Понятно в связи с этим, что питаемый такими заданиями инструктаж верных слуг империализма дает и соответствующие плоды.
Китай не знает ни всеобщей воинской повинности, ни установленной законом обязательной военной службы. Его армия или, точнее и ближе к истине, его армии набираются отдельными генералами-сатрапами, сидящими в различных провинциях. Поэтому в Китае вы постоянно слышите не о китайской армии, а о мукденских, нанкинских или кантонских войсках, о войсках цицикарского генерал-губернатора, об охранных войсках КВЖД, об армии У Пей-фу или Фын Юй-сяна. Каждый из местных китайских сатрапов вербует свои войска и затем ревностно охраняет их от всяких перебросок за пределы его сатрапии. Это его капитал, которого он никому не желает давать в долг. При этом и самая вербовка таких армий поставлена чрезвычайно примитивно. Солдат иногда нанимают, а чаще берут принудительно без всякой системы и заставляют служить. Для этого иногда устраиваются целые облавы, во время которых захватывается то или иное количество мужчин, способных носить оружие и превращаемых в солдат. Никаких иных регулярных способов пополнения армии не существует.
Само собою разумеется, что в результате таких приемов комплектования никакой регулярной армии получиться не может, а получается совершенно случайный военный сброд.
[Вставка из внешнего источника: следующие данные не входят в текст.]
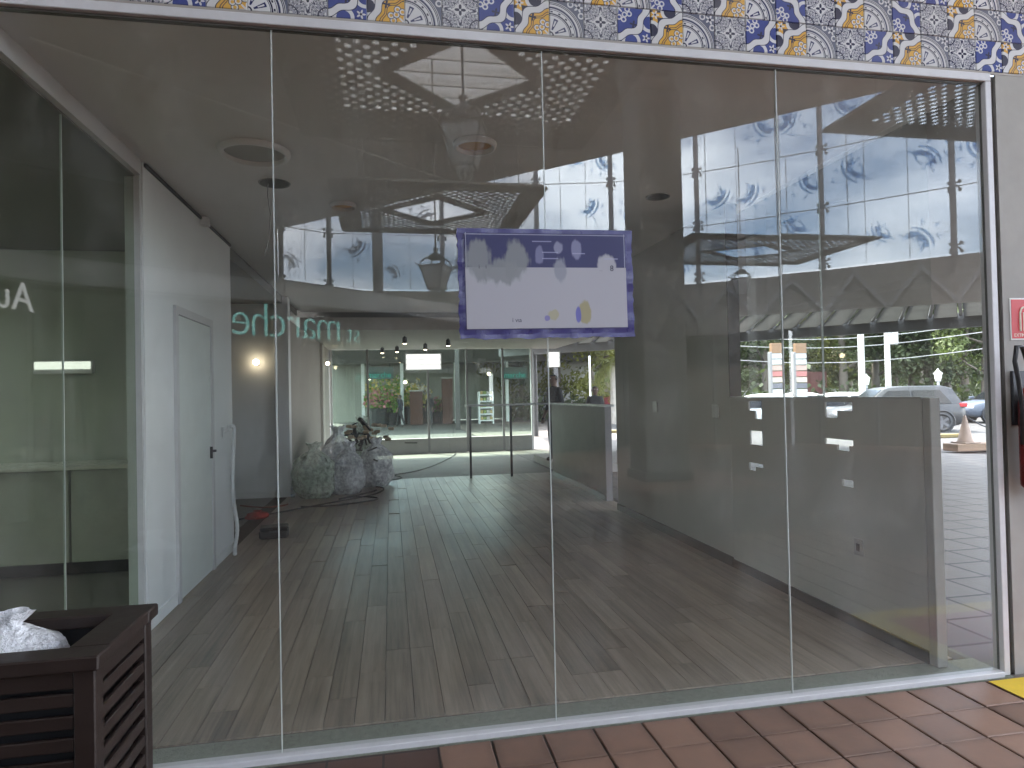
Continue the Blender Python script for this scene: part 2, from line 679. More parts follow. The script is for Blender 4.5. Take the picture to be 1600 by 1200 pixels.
# ------------------------------------------------------------------ ceiling and roof
cl = struct(MB().box(-1.72, 3.32, 0.03, 10.2, 3.30, 3.52).build('ceiling', M_CEIL), 'white plasterboard ceiling of the empty shop')
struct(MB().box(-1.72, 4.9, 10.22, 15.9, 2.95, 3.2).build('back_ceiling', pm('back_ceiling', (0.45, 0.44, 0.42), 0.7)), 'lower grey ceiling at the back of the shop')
NX0, NX1, NY0, NY1 = -6.15, -4.85, 0.8, 4.0      # unseen roof opening, added so skylight brightens the neighbouring unit
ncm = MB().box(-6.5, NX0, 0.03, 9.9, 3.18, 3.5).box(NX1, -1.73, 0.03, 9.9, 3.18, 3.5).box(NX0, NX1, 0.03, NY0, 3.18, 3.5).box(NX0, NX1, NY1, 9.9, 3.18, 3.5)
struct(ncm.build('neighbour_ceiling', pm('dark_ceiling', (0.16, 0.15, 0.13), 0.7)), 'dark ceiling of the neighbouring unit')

# ------------------------------------------------------------------ walls
lw = empty('partition_wall', label='white partition wall with a flush door on the left side of the shop', cat='wall')
MB().box(-1.79, -1.69, 1.88, 4.42, -0.01, 3.297).build('wall_panel', M_WALL, lw)
MB().box(-1.797, -1.70, 1.845, 1.877, -0.01, 3.297).build('end_post', M_FRAME, lw)
dl = MB().bbox(-1.688, -1.676, 2.56, 3.52, 0.03, 2.30, .002).build('door', pm('door_paint', (0.66, 0.69, 0.67), 0.45, 0.05), lw)
MB().box(-1.674, -1.652, 3.455, 3.475, 1.06, 1.17).build('lock_plate', M_BLACK, dl)
MB().tube([(-1.652, 3.465, 1.13), (-1.62, 3.465, 1.13)], 0.012, 8).build('handle', M_STEEL, dl)
fr = MB()
fr.box(-1.689, -1.665, 2.49, 2.555, 0.0, 2.37).box(-1.689, -1.665, 3.525, 3.59, 0.0, 2.37).box(-1.689, -1.665, 2.557, 3.523, 2.305, 2.37)
fr.build('door_frame', M_FRAME, lw)
MB().box(-1.689, -1.679, 2.556, 3.524, 2.300, 2.304).build('door_gap', M_BLACK, lw)
MB().box(-1.689, -1.677, 1.90, 2.485, 0.0, 0.09).box(-1.689, -1.677, 3.595, 4.40, 0.0, 0.09).build('skirting', M_WALL, lw)
MB().box(-1.689, -1.672, 1.90, 4.40, 3.268, 3.292).build('shadow_gap', M_BLACK, lw)
rebase(lw, (-1.74, 3.1, 0))

rw = empty('recess_wall', label='pale grey wall of the recess behind the partition wall', cat='wall')
MB().box(-5.0, -1.87, 8.20, 8.32, -0.01, 3.29).build('wall_panel', M_WALL, rw)
MB().bbox(-1.868, -1.64, 8.14, 8.36, -0.01, 3.29, .006).build('corner_post', M_WHITE, rw)
MB().box(-3.0, -1.88, 8.185, 8.198, -0.005, 0.08).build('skirting', M_WHITE, rw)
rebase(rw, (-2.5, 8.25, 0))
bw = empty('rear_side_wall', label='brownish grey side wall running back behind the rubbish bags', cat='wall')
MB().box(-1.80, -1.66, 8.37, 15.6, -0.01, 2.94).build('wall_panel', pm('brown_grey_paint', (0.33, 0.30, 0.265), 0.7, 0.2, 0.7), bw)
MB().box(-1.655, -1.60, 13.2, 13.7, 0, 2.93).build('pilaster', pm('pale_pilaster', (0.5, 0.47, 0.42), 0.6), bw)
rebase(bw, (-1.73, 12, 0))
# neighbouring unit behind the glass partition
nb = empty('neighbour_wall', label='dim green grey wall of the neighbouring unit', cat='wall')
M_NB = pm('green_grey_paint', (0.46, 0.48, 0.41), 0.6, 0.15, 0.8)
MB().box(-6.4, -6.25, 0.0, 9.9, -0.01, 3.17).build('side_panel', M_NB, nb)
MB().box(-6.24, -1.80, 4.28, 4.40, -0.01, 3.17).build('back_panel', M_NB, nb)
rebase(nb, (-4.5, 4.34, 0))

# outer shell above the shop: lifts the gallery roof and keeps daylight out of the room
sh = empty('upper_facade', label='building wall above the shop window', cat='facade')
MB().box(-9.0, 4.7, 0.02, 0.30, 3.53, 7.08).build('wall_panel', M_CONC, sh)
MB().box(-9.0, -1.80, -0.02, 0.019, 3.36, 7.08).build('cladding', M_CONC, sh)
MB().box(-9.0, NX0, 0.301, 15.9, 3.53, 3.75).box(NX1, 3.28, 0.301, 15.9, 3.53, 3.75).box(NX0, NX1, 0.301, NY0, 3.53, 3.75).box(NX0, NX1, NY1, 15.9, 3.53, 3.75).build('roof_slab', M_SOFFIT, sh)
MB().box(-9.0, -6.41, 0.0, 15.9, -0.01, 3.525).build('end_wall', M_CONC, sh)
rebase(sh, (-2, 0.15, 3.53))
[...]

Навербованные в таком порядке войска не имеют ни внутренней спайки, ни достаточной дисциплины, ни даже простого сознания какого бы то ни было служебного долга, ни ясного представления о том, для чего они навербованы и превращены в солдат.
Все это определяет конечно и боевую ценность такой армии. Армия, в которой отсутствуют какие бы то ни было признаки устойчивой и определенной организации, уже не армия, а простое скопище вооруженных и одинаково одетых людей, обученных военным приемам. Такое скопище могло бы быть сильно и обороноспособно не отсутствующей у него организованностью, а только индивидуальными качествами составляющих его людей.
Каковы же эти люди?
Китайцы вообще в подавляющем большинстве своем созерцательный и исключительно мирный народ, не числящий никакого пристрастия к войне и воинственности ни в числе своих добродетелей, ни в числе своих пороков. Поэтому среди них почти нет людей, которые шли бы в армию добровольно, избирали бы военную службу своей профессией. В армию идет только тот, кого к этому принуждают и кто не имеет возможности или умения откупиться или как-нибудь отвертеться от такого принуждения. Понятно, что при таких условиях в ее ряды попадает самый примитивный и некультурный элемент.
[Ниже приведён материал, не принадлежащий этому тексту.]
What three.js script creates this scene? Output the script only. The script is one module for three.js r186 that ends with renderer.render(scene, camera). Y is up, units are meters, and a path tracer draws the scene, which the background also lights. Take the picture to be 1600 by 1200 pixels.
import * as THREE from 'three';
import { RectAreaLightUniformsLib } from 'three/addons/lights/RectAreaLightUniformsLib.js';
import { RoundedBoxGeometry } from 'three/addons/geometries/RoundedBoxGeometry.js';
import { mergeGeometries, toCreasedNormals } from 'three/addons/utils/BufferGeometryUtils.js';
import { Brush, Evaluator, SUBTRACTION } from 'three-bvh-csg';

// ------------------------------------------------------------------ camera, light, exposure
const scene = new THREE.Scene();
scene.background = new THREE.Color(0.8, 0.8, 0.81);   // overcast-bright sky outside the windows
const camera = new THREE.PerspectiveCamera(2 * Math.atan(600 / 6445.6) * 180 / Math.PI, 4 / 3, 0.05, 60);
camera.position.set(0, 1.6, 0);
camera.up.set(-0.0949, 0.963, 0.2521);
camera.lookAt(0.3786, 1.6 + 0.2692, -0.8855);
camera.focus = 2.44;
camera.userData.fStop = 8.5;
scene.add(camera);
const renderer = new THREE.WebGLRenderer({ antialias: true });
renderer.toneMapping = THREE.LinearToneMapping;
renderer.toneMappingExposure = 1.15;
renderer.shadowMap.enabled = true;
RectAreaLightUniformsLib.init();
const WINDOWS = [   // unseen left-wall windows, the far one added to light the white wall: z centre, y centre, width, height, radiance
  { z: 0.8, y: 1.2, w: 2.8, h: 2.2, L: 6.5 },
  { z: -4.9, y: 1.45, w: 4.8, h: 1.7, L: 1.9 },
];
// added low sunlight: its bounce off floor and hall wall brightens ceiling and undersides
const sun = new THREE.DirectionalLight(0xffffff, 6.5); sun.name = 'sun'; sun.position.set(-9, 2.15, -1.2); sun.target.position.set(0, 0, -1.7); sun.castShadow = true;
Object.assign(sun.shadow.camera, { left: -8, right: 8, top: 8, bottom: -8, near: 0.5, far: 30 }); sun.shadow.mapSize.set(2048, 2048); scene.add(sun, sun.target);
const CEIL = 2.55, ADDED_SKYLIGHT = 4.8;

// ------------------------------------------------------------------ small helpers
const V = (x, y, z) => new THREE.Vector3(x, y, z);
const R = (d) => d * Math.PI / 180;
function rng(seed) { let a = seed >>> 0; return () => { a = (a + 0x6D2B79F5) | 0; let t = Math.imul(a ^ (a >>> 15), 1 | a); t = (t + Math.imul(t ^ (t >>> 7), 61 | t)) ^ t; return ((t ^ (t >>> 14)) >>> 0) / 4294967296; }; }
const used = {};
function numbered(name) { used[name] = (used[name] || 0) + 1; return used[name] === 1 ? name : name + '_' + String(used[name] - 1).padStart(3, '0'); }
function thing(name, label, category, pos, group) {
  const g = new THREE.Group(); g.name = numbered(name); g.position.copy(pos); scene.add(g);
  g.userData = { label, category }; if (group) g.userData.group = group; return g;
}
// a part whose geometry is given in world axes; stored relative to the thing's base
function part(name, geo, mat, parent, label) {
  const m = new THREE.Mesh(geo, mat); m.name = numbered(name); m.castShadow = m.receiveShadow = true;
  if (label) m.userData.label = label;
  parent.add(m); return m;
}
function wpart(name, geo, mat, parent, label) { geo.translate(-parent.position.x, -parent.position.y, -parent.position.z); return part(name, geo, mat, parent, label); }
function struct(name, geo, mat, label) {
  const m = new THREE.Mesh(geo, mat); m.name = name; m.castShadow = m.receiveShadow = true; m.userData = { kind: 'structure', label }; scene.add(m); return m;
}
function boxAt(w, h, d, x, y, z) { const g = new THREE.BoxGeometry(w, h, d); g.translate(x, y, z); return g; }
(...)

Это относится почти в одинаковой степени как к солдатам, так и к офицерам. В Китае почти нет грамотных людей. Отсутствие звуковой азбуки и головоломная китайская иероглифика, при которой среднеграмотному человеку нужно знать до 6 тысяч иероглифов, сокращает число умеющих читать до самого мизерного минимума. И потому сплошь и рядом оказываются неграмотными, совершенно не умеющими даже читать не только солдаты (таких в свое время и у нас было достаточно), но и китайские офицеры.
На какие же боевые свойства такого первобытного и темного человека, принудительно втиснутого в европеизированный военный мундир и не озаренного никакой идеен, за которую он мог бы сознательно бороться, можно рассчитывать при таких условиях? Разве только на его примитивную жестокость и дикость. И действительно, находясь в совершенно скотских условиях хлевоподобной китайской казармы, отделенной каменной стеной от каких бы то ни было намеков на культурные влияния, китайские солдаты превращаются в дикарей, которые мгновенно возбуждаются и звереют до полного беспамятства и потому бывают способны на что угодно без всяких рассуждений, но конечно до тех пор, пока они не встречают соответствующего отпора. Серьезно воевать, подставлять себя под выстрелы, рисковать своей жизнью, жертвовать ею ради завербовавших их генералов они не охочи. И эти генералы великолепно учитывают такие их свойства. Они отлично знают, что их солдаты, как волки, постоянно смотрят в лес и не выносят запаха пороха. Поэтому они и воевать стараются по-особенному, по-китайски.